The administration has said little about its plan. But sources told The Washington Post last week that it is likely to recommend modest but swift measures to curtail government support. Like the Republican proposal, the administration probably will call for reducing the size of mortgages that Fannie and Freddie can guarantee.

But the White House is unlikely to support a move to stop Fannie and Freddie from selling mortgages, because that could disrupt the recovery of the financial system by reducing the value of home loans owned by both banks and by the Treasury Department and Federal Reserve. It’s also expected to oppose listing Fannie and Freddie in the federal budget.

The administration’s plan will offer short-term steps and also address options for a long-term overhaul. The administration is divided over the degree to which the government should continue to play an outsized role in supporting housing.
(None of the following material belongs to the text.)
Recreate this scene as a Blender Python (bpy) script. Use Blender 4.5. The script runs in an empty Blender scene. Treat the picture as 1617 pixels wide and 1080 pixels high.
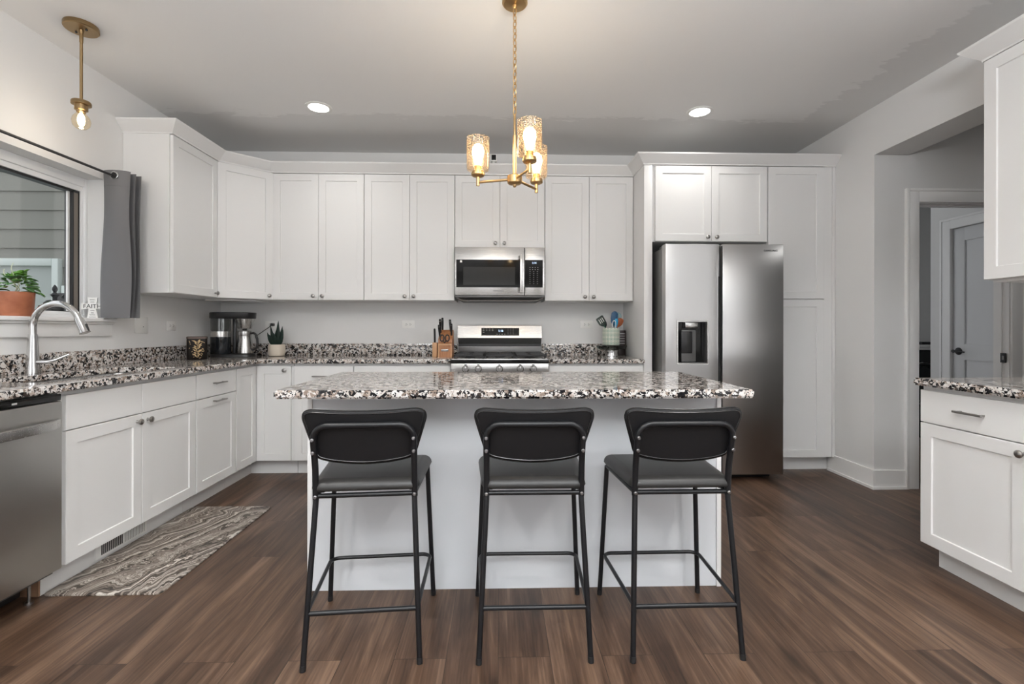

But Garrett made clear he will focus on pulling back government support.

“While there are a wide variety of positions on the future of housing finance,” Garrett said, “two things everyone can agree on is that having the federal government continue to underwrite 95 percent of our nation’s mortgage market and having the [Federal Housing Administration] specifically insure 50 percent of new originations is completely unsustainable.”